As part of the Give Hope Now Initiative, The Red Cross will pay for eligible volunteers to travel to affected regions and administer aid in shelters.

Oliver Smith, a local volunteer who recently spent several weeks working at a shelter in Bayou Labatre, AL. He said that shelter workers find many ways to be useful throughout their long days.

“We feed all the people, we talk to them, we help them, ask what they need,” said Smith.

In order to qualify, volunteers commit at least two weeks and take an online Disaster Services training course. Most important is the volunteer’s preparedness for an experience that is both physically and emotionally grueling.

“People need to be physically and emotionally ready to deal with what they encounter,” said Brenda Simmons, executive director of the Middlesex Red Cross chapter. “You encounter people who lost not only their houses but family members.”

In addition to the shock of confronting the survivors, volunteers should expect ten to twelve-hour workdays, no electricity or running water, modest accommodations that often include the shelters themselves, and a sweltering climate.
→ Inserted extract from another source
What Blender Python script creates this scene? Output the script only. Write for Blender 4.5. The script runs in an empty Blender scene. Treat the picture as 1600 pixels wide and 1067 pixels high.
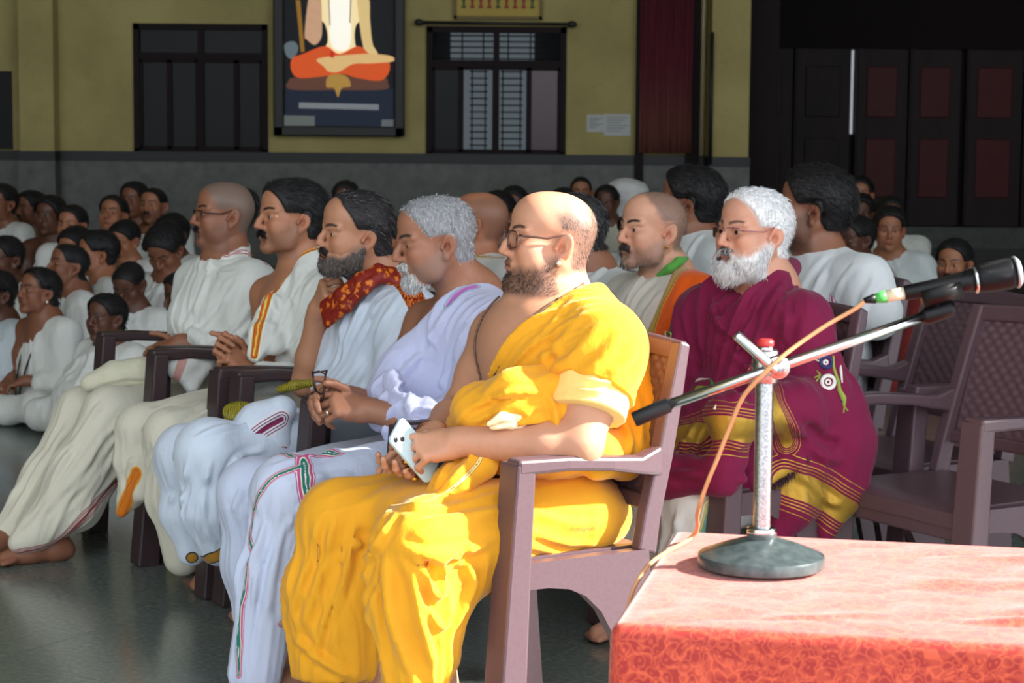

“You need to be able to lift 50 pounds, eat the same food that the disaster victims eat, because we can’t accommodate dietary needs,” Simmons said. “The first batch of people had to be very hearty.”

Smith, a veteran disaster relief volunteer, expects that the conditions, even more than the victims’ stories, are likely to catch newcomers off-guard.

“Prepare yourself for a lot of hard work,” Smith said. “I didn’t get a day off until after twelve days. There’s a lot of bad conditions. This isn’t a vacation.”

According to Cathy Crimmins Lechowicz, director of community service and volunteerism, several students from a larger relief coalition are planning to visit affected areas over winter break. The group, led by Sarah Reed ’08 and Isaac Hunnewell ’06, is still researching which organization it wants to work with, as the Red Cross cannot guarantee volunteers will be placed in the same location.

According to Lechowicz, the group will not know their assignments until late October.

“It’s too far in advance to know what they’ll need help with,” said Lechowicz.

Although students will not be able to spare at least two weeks until December, they can be sure that their help will still be needed then.

“We’re looking for volunteers to help out these families in January, February, and on into the New Year,” Simmons said. “Unfortunately, people will be there that long.”

Simmons predicts that the demand for volunteers will spike just as students are able to commit enough time to visit affected areas.

“A lot of people will be reluctant to go away during the holiday season,” Simmons said.

Simmons prefers that people interested in helping donate their time and money, but not their possessions.

“No food, no clothes,” she said. “We would get inundated with people bringing things. And then there are bigger issues around sizing and cleaning.”

For those unable or unwilling to make the trip down to the Gulf Coast, Simmons suggests organizing fundraisers back home.

“The other thing is trying to get some organization around donations,” she said.

Most students’ relief efforts thus far have focused on fundraising.

Faith Serrano ’07 plans to auction used textbooks on ebay.com, and donate all of the proceeds to the relief effort. Boxes will be set up in the libraries, pending approval from the librarians.

“Being involved in this relief effort is very important to me,” said Serrano. “I think there is a lot of fulfillment in knowing that we’re not confined in a secluded, comfort space in Wesleyan, that we’re actively engaged and responsive to the changes in the world.”

Other ideas on the table from this student coalition, who will not have an official name until it registers with the Student Budgetary Committee, include a dance-a-thon, a pageant, a Mardi Gras event in MoCon, a bracelet sale, a benefit concert, a poker tournament, and crepe and Halloween stands.